I carry the blame
There are many reasons why I hate the Tories, but perhaps the most personal is that I blame myself.
It is easy to forget, but back in the run up to the 2015 election the Tories were hardly secure in power. They were part of an unpopular coalition; were utterly split over Europe; and had little to offer the country after years of austerity. There was, therefore, every chance that one embarrassment would have ended the party there and then. Because of this precarity, we were lucky enough to receive a visit to our village, in a very swing constituency, from David Cameron1, just days before the election2.
Tragically, it was also the anniversary of my partner and I, an event which we promised we'd forget, and subsequently have spent every year trying to remember. Anyhow, in 2015, I forgot and my partner didn't, so, on awaking, I was shamed into taking them for lunch out of the village.
It was only upon my return I discovered the Prime Minister had been all morning outside our village pub, drinking, and gleefully being allowed to kiss the children of people I knew to be staunch Labour voters. I realised, with dismay, I had missed my opportunity to fake a stumble and spill a full pint of cider-and-black into his lap, forever branding him the PM who looked like he wet himself on the eve of the election.
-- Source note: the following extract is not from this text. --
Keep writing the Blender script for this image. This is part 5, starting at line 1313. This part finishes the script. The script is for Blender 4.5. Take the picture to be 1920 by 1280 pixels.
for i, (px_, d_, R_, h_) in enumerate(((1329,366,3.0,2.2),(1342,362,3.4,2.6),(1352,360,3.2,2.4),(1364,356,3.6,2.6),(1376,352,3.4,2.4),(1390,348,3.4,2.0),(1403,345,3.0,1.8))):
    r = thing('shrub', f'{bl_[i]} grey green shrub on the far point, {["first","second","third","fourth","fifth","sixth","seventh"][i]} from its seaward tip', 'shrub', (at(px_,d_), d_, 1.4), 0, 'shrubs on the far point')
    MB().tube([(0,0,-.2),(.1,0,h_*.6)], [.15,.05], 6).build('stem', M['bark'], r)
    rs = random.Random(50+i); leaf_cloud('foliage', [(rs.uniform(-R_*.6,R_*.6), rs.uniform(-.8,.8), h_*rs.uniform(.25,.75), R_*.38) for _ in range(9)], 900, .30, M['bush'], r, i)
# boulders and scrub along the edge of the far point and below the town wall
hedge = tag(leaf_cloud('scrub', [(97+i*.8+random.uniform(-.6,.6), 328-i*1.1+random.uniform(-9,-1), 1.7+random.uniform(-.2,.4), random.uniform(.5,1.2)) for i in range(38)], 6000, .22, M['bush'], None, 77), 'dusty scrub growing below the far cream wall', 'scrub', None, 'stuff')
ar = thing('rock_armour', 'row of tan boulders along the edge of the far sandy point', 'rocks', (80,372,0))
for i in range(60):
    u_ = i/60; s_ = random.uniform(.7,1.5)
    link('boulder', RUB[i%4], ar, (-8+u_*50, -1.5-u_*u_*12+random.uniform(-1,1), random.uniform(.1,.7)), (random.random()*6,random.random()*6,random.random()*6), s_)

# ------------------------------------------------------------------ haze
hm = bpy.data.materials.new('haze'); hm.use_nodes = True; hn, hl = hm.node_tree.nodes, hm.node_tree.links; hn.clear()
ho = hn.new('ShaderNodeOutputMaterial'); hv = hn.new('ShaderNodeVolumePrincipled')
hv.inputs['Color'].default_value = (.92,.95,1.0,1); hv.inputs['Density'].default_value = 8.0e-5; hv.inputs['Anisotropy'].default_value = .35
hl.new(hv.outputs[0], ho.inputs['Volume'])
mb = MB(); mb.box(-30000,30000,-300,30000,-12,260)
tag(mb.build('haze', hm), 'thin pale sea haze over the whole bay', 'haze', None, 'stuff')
I can, therefore, but apologise for the last 10 years. Entirely my fault. If it helps, I've done as much as I can since to make sure they suffer as much as we do.
01 May 2015
Notes:
1 For me, I have to say, Cameron is the worst of them, and I appreciate that's saying something. With Johnson everyone knew what he was like, so it was hardly a surprise when he was awful – I blame the party more than I blame him: they knew what he was like and sacrificed (literally) the country to him in exchange for power. Truss is plainly not right. May and Sunak are just technocrats with the unfortunate perversion of conservativism driving their moves. No, Cameron is probably the worst Prime Minister we've ever had, in my opinion. Like Johnson, he seemed to become Prime Minister because he felt he deserved it, quite obviously and rapidly appeared to become bored with it, and for ideological reasons ignored Brown's excellent plans for recovering from the 2008 recession (unlike, for example, Obama), and instead plunged the country into counterproductive austerity and years of weak growth. He delegated everything to ministers, and seemed to put in charge of departments whoever hated them the most. He cut everything that he could, including very valuable anti-poverty programmes like Sure Start, which was widely recognised as doing an amazing job in raising people up. The lot of them had no real experience of government, despite the party being full of people who did have experience. He then proceeded to organise the EU referendum to appease the swivel-eyed-loons in the party, but put zero effort into trying to win anyone over to his Europhilic side, and promptly took the cowards' way out as soon as it all turn sour, rather than trying to sort it out – thereby leaving everything to a situation where there was a real risk of the country falling apart. Yes, I think I can safely say, to me he seems the worst of a terrible, terrible, bunch.
2 I can't begin to describe the people who organised this, but I will tell you that some years later a Tory PM came to power who had a close relative in the village, and I delighted in the fact that there was absolutely no way the relative was going to invite the PM (with whom, as far as I understand it, they had very little sympathy), to be schmoozed by the sycophantic 'bigwigs' of the parish. You could almost feel the dry tears of frustration hitting the Axminster.